YOU don't HAVE to shop there...

And strippers do NOT have to take their clothes off.




--- In [email protected], "Patrick Gillam" 
<[EMAIL PROTECTED]> wrote:
> I know a guy who worked for a while at a Wal-Mart 
> distribution center in Raymond, New Hampshire. His 
> job was to pick boxes off the shelves and chuck them 
> onto the right conveyor belts to be shipped hither and 
> yon. His quota in a 12-hour shift was 5,000 boxes.
> 
> Now, let's talk about exploitation. 
> 
> 12 hours = 720 minutes.
> Subtract a 30-minute meal break and four 15-minute 
> breaks -- one every two hours -- and you have 630 
> minutes to throw 5,000 boxes.
> 
> To throw 5,000 boxes in 630 minutes, the thrower 
> would have to chuck one box every seven and a half 
> seconds. That's almost eight boxes per minute, or 476 
> boxes an hour.
> 
> If the boxes weigh an average of 20 pounds each, the 
> thrower must lift 9,523 pounds per hour.
> 
> My friend was reviewed periodically -- I believe every 
> quarter. He got a black mark for every review period in 
> which he failed to meet his quota. Wal-Mart discharges 
> a box chucker after 12 unsatisfactory reviews.
> 
> This fellow is a burly guy, yet his best day was 3,000+ boxes. 
> 
> Why does Wal-Mart set such an impossibly high quota? 
> I can't say. But here is a company that uses people up and 
> throws them away. And many of us applaud that policy by 
> shopping there. Gotta love those low prices!
> 
> Ultimately my friend quit to stay home with his toddler 
> daughter while mom worked as a psychiatric nurse.
> 
> So here's an employer that treats its poeple like meat in a 
> job that has no future. Yet, for this guy, it served a purpose --
> for a while.
> 
> Was this guy exploited? Not as a sex object, no, but perhaps 
> as a laborer. Was he indignant about his situation? Not really. 
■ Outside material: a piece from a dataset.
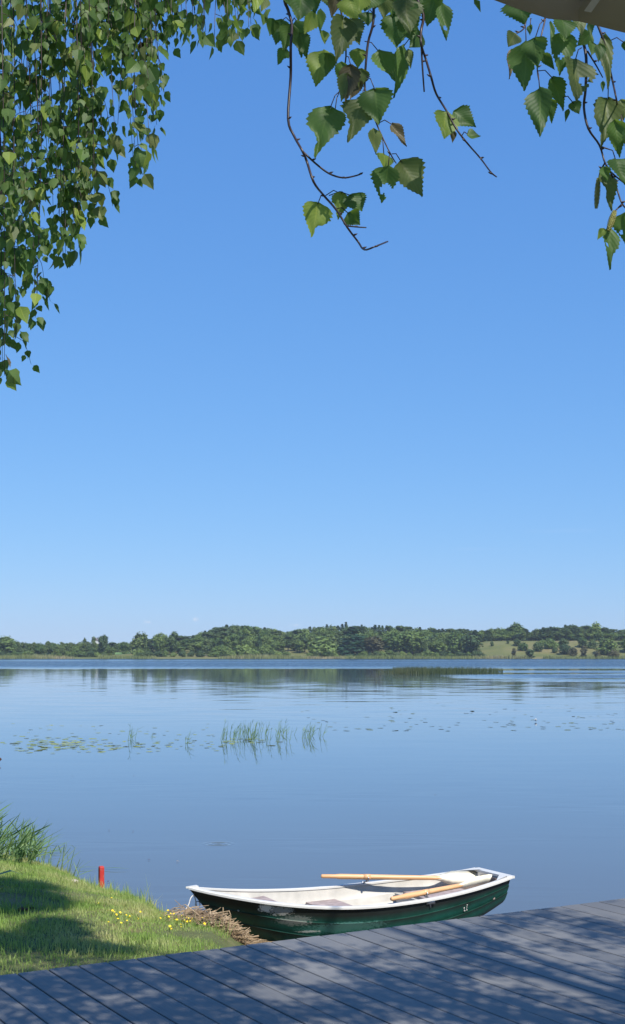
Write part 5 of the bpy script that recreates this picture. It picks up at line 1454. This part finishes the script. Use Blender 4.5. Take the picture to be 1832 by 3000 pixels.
order = sorted([l for l in leaves if in_frame(l[2])], key=lambda l: -l[4] / (l[2] - CAMP).length)
solo = set(id(l) for l in order[:300])
mass = [[], [], [], 0]; stalks = MB()
for l in leaves:
    par, p, b0, q, s_ = l
    if id(l) in solo:
        mt = R.choices(['leaf', 'leaf_olive', 'leaf_yellow', 'leaf_brown'], [48, 20, 29, 3])[0]
        add('leaf', R.choice(SL[mt]), par, b0 - T2, q, s_)
    else: mass_leaf(mass, b0 - T2, q, s_)
    stalks.put([p - T2, b0 - T2 + Vector((.0007, 0, 0)), b0 - T2 - Vector((.0007, 0, 0))], [[0, 1, 2]])
# the rest of this tree's crown, above and to the left of the picture
for _ in range(5200):
    p = Vector((R.gauss(-3.4, 1.1), R.gauss(4.2, 1.1), R.uniform(3.2, 9)))
    if abs(p.x) < p.y * .27 and p.z < CAM_H + p.y * .62: continue
    mass_leaf(mass, p - T2, orient((R.gauss(0, .4), R.gauss(0, .4), -1), (R.gauss(0, 1), R.gauss(0, 1), .5)), R.uniform(.04, .06))
me = mesh_from('birch_foliage', np.concatenate(mass[0]), np.concatenate(mass[1]), M['leaf'], uv=np.concatenate(mass[2]))
tag(add('foliage', me, b2), kind='stuff'); tag(add('leaf_stalks', stalks.mesh('leaf_stalks', M['twig']), b2), kind='stuff')

# ================================================================== parasol over the camera
PC = Vector((.80, .20, 0)); CORNER = spot(1694, 30, y=1.52); RIMZ = CORNER.z
RR = (CORNER.xy - PC.xy).length; A0 = math.atan2(CORNER.y - PC.y, CORNER.x - PC.x)
pr = add('parasol', None, None, (PC.x, PC.y, DZ)); tag(pr, 'grey brown canvas parasol reaching in at the upper right corner', 'parasol')
APEX = RIMZ + .42 - DZ; RZ = RIMZ - DZ
def canopy_panel(a0, a1):
    V, F = [], []; NU, NV = 18, 10
    for j in range(NV + 1):
        r = .04 + (1 - .04) * j / NV
        for i in range(NU + 1):
            u = i / NU
            p0 = Vector((RR * r * math.cos(a0), RR * r * math.sin(a0))); p1 = Vector((RR * r * math.cos(a1), RR * r * math.sin(a1))); p = p0.lerp(p1, u)
            sag = (math.sin(math.pi * u) ** .55) * .045 * r ** 3
            z = APEX + (RZ - APEX) * r - sag
            V.append((p.x, p.y, z))
    n_ = NU + 1
    for j in range(NV):
        for i in range(NU): a = j * n_ + i; F.append([a, a + 1, a + n_ + 1, a + n_])
    # hem turned under at the rim
    b = len(V)
    for i in range(n_):
        q = Vector(V[NV * n_ + i]); V.append((q.x, q.y, q.z - .014))
    for i in range(NU): F.append([NV * n_ + i, NV * n_ + i + 1, b + i + 1, b + i])
    return mesh_from('canopy_panel', V, F, M['canvas'], True)
for k in range(8):
    add('canopy_panel', canopy_panel(A0 + k * math.pi / 4, A0 + (k + 1) * math.pi / 4), pr)
    a = A0 + k * math.pi / 4; u = Vector((math.cos(a), math.sin(a), 0))
    m = MB(); m.tube([u * RR * .04 + Vector((0, 0, APEX - .015)), u * RR * .97 + Vector((0, 0, RZ + .0))], .007, 8); add('rib', m.mesh('parasol_rib', M['rib']), pr)
    m = MB(); w_ = Vector((-u.y, u.x, 0)) * .005
    m.put([u * RR * .05 + w_ + Vector((0, 0, APEX - .03)), u * RR * .985 + w_ + Vector((0, 0, RZ - .012)), u * RR * .985 - w_ + Vector((0, 0, RZ - .012)), u * RR * .05 - w_ + Vector((0, 0, APEX - .03))], [[0, 1, 2, 3]]); add('seam', m.mesh('parasol_seam', M['trim']), pr)
m = MB(); m.tube([(0, 0, 0), (0, 0, APEX + .04)], .02, 12); add('pole', m.mesh('parasol_pole', M['rib'], True), pr)
m = MB(); m.tube([(0, 0, 0), (0, 0, .06), (0, 0, .08)], [.25, .25, .1], 24); add('base', m.mesh('parasol_base', M['rib']), pr)

# ================================================================== haze over the lake
m = MB(); m.box((0, 640, 14), (1900, 1500, 36))
n = NT('lake_haze'); pv = n.node('ShaderNodeVolumePrincipled')
pv.inputs['Color'].default_value = (.80, .90, 1.0, 1); pv.inputs['Density'].default_value = .00014; pv.inputs['Anisotropy'].default_value = .2
n.link(pv.outputs[0], n.out.inputs['Volume'])
tag(add('haze', m.mesh('haze', n.m)), 'thin blue haze over the lake and far shore', 'haze', kind='stuff')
> He took it in stride, and never aspired to be a Wal-Mart box 
> chucker all his life.
> 
> So what's the difference with sex workers and strippers? The 
> key seems to be not in the word "exploitation," but in the 
> phrase "sex objects." What I pick up in Judy's quiet indignation 
> is, sex is something sacred, of the spirit, and to objectify 
> someone in the pursuit of sex -- to make a woman a thing 
> instead of a thinking, feeling partner in the pursuit of something 
> divine -- is the defilement. Not the "exploitation," or sleazy 
> treatment on the job.
> 
> Which gets back to points made earlier: some women feel good
> dancing, or stripping, or collecting $50 for a few minutes of 
contact
> with a fully-clothed john. For those who don't like it, welcome to 
> the reality of having a job you don't like and don't intend to 
keep. 
> 
>  - Patrick Gillam
> 
> --- In [email protected], akasha_108 <[EMAIL PROTECTED]> 
wrote:
> > Can you define what you mean by exploitation?  Maybe its a 
semantic
> > problem in my not being able to see the exploitive aspect of 
dancers.
> > Is choice the key factor for you? So if a dancer has other 
options,
> > then per your view, would there be no exploitation?
> > 
> > --- In [email protected], Peter 
<[EMAIL PROTECTED]> wrote:
> > > Why don't we think of exploitation as a matter of
> > > degree? When there is no choice, such as a child being
> > > forced into slave labor, that is true exploitation.
> > > But when there is a degree of choice, such as
> > > stripping or taking an underpaying job, that is not
> > > complete exploitation. There is a degree of
> > > exploitation in it though. So, Judy, i do understand
> > > your point. 
> > > 
> Judy wrote
> > > > >  
> > > > > > Strip clubs exploit women as sex objects.